Task directions – It is required that the lines from the top of the listing through the line with "from mathutils.geometry import" be reproduced exactly, excluding pictures.

--- Start ---

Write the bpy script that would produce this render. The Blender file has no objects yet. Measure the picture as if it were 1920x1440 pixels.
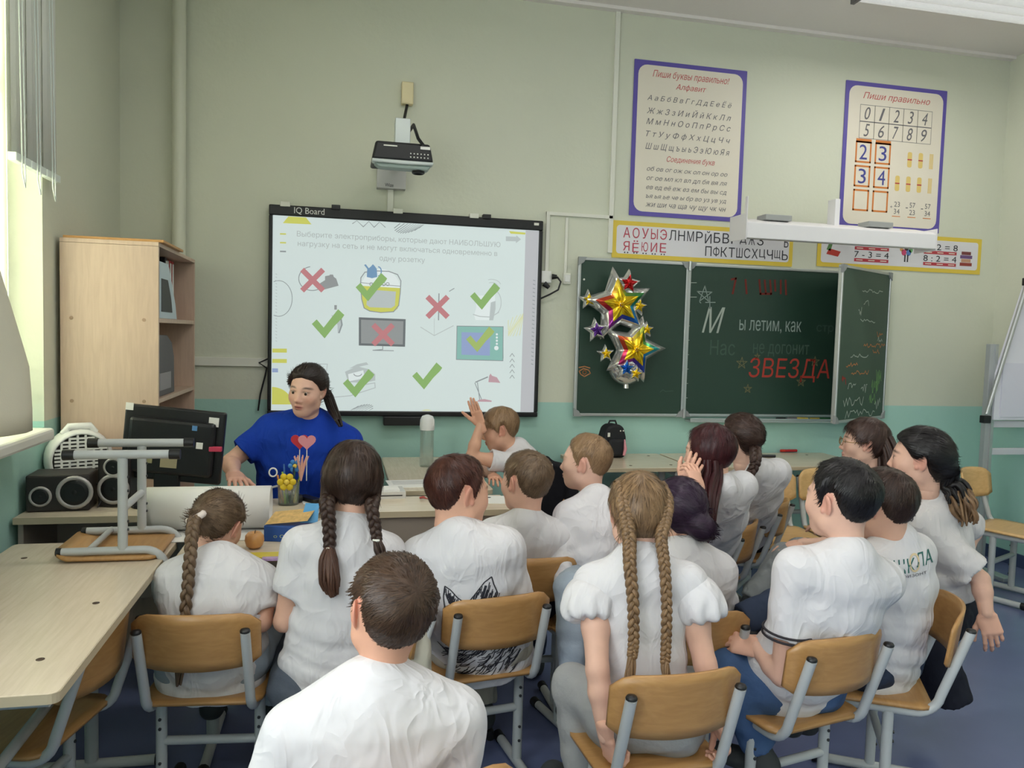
import bpy, math, random
import numpy as np
from mathutils import Vector, Matrix, Euler
from mathutils.bvhtree import BVHTree
from mathutils.geometry import delaunay_2d_cdt

# ------------------------------------------------------------------ camera, world, light
SC = bpy.context.scene
COL = SC.collection
F = 1452.0
YAW, PIT, ROL = (math.radians(v) for v in (12.5, 3.54, 1.636))
D = 4.76          # front wall
CH = 1.5          # camera height
XL, XR, YB, ZC = -1.22, 4.62, -3.6, 3.57
_fw = Vector((math.sin(YAW) * math.cos(PIT), math.cos(YAW) * math.cos(PIT), -math.sin(PIT)))
_ri = Vector((math.cos(YAW), -math.sin(YAW), 0))
_up = _ri.cross(_fw)
_r2 = math.cos(ROL) * _ri + math.sin(ROL) * _up
_u2 = -math.sin(ROL) * _ri + math.cos(ROL) * _up
CP = Vector((0, 0, CH))
cam_d = bpy.data.cameras.new('camera')
cam = bpy.data.objects.new('camera', cam_d)
COL.objects.link(cam)
cam_d.sensor_width = 36.0
cam_d.lens = F * 36.0 / 1920.0
cam_d.clip_start = 0.05
cam.matrix_world = Matrix(((_r2.x, _u2.x, -_fw.x, CP.x), (_r2.y, _u2.y, -_fw.y, CP.y), (_r2.z, _u2.z, -_fw.z, CP.z), (0, 0, 0, 1)))
SC.camera = cam
SC.view_settings.view_transform = 'Standard'
SC.view_settings.look = 'None'
SC.view_settings.gamma = 1.0
SC.view_settings.use_curve_mapping = False
SC.view_settings.exposure = 0.47
SC.cycles.use_denoising = True
SC.cycles.max_bounces = 6
SC.cycles.use_adaptive_sampling = True
SC.cycles.adaptive_threshold = 0.06
SC.cycles.diffuse_bounces = 4
wd = bpy.data.worlds.new('sky')
SC.world = wd
wd.use_nodes = True
wd.node_tree.nodes['Background'].inputs[0].default_value = (0.80, 0.90, 1.0, 1)
wd.node_tree.nodes['Background'].inputs[1].default_value = 1.5
# daylight entering through the windows of the left wall
WINDOWS = [(-3.2, -1.15), (-0.75, 1.25), (1.65, 3.60)]
WZ0, WZ1 = 1.10, 3.05
for (y0, y1), watt in zip(WINDOWS, (72, 62, 165)):
    ld = bpy.data.lights.new('daylight', 'AREA')
    ld.shape = 'RECTANGLE'
    ld.size = WZ1 - WZ0
    ld.size_y = y1 - y0
    ld.energy = watt
    ld.color = (0.96, 0.99, 1.0)
    lo = bpy.data.objects.new('daylight', ld)
    lo.location = (XL - 0.42, (y0 + y1) / 2, (WZ0 + WZ1) / 2 + 0.1)
    lo.rotation_euler = (0, math.radians(-90), 0)
    COL.objects.link(lo)

# ------------------------------------------------------------------ helpers
def ray(x, y):
    return _fw + _r2 * ((x - 960) / F) - _u2 * ((y - 720) / F)
def pY(x, y, Y=D):
    d = ray(x, y); return CP + d * (Y / d.y)
def pX(x, y, X):
    d = ray(x, y); return CP + d * (X / d.x)
def pZ(x, y, Z):
    d = ray(x, y); return CP + d * ((Z - CH) / d.z)
def pd(x, y, z):
    return CP + ray(x, y) * z

def srgb(r, g, b):
    def f(c):
        c /= 255.0
        return c / 12.92 if c <= 0.04045 else ((c + 0.055) / 1.055) ** 2.4
    return (f(r), f(g), f(b), 1.0)

MATS = {}
def mat(name, col, rough=0.6, metal=0.0, spec=0.5, noise=0.0, nscale=8.0, bump=0.0, bscale=60.0, emit=0.0, alpha=1.0, trans=0.0, stretch=None, coat=0.0, sheen=0.0):
    if name in MATS:
        return MATS[name]
    m = bpy.data.materials.new(name)
    m.use_nodes = True
    nt = m.node_tree; N = nt.nodes; L = nt.links
    b = N['Principled BSDF']
    if len(col) == 3:
        col = srgb(*col)
    b.inputs['Base Color'].default_value = col
    b.inputs['Roughness'].default_value = rough
    b.inputs['Metallic'].default_value = metal
    b.inputs['Specular IOR Level'].default_value = spec
    if coat: b.inputs['Coat Weight'].default_value = coat
    if sheen: b.inputs['Sheen Weight'].default_value = sheen
    if trans: b.inputs['Transmission Weight'].default_value = trans
    if alpha < 1: b.inputs['Alpha'].default_value = alpha
    if emit:
        b.inputs['Emission Color'].default_value = col
        b.inputs['Emission Strength'].default_value = emit
    if noise or bump:
        tc = N.new('ShaderNodeTexCoord'); mp = N.new('ShaderNodeMapping')
        L.new(tc.outputs['Object'], mp.inputs['Vector'])
        if stretch: mp.inputs['Scale'].default_value = stretch
        if noise:
            n = N.new('ShaderNodeTexNoise'); n.inputs['Scale'].default_value = nscale; n.inputs['Detail'].default_value = 4
            L.new(mp.outputs[0], n.inputs['Vector'])
            mx = N.new('ShaderNodeMix'); mx.data_type = 'RGBA'
            mx.inputs[6].default_value = tuple(max(0, c * (1 - noise)) for c in col[:3]) + (1,)
            mx.inputs[7].default_value = tuple(min(1, c * (1 + noise)) for c in col[:3]) + (1,)
            L.new(n.outputs['Fac'], mx.inputs[0]); L.new(mx.outputs[2], b.inputs['Base Color'])
        if bump:
            n2 = N.new('ShaderNodeTexNoise'); n2.inputs['Scale'].default_value = bscale; n2.inputs['Detail'].default_value = 3
            L.new(mp.outputs[0], n2.inputs['Vector'])
            bp = N.new('ShaderNodeBump'); bp.inputs['Strength'].default_value = bump; bp.inputs['Distance'].default_value = 0.01
            L.new(n2.outputs['Fac'], bp.inputs['Height']); L.new(bp.outputs[0], b.inputs['Normal'])
    MATS[name] = m
    return m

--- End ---

Task result –
Write the bpy script that would produce this render. The Blender file has no objects yet. Measure the picture as if it were 1920x1440 pixels.
import bpy, math, random
import numpy as np
from mathutils import Vector, Matrix, Euler
from mathutils.bvhtree import BVHTree
from mathutils.geometry import delaunay_2d_cdt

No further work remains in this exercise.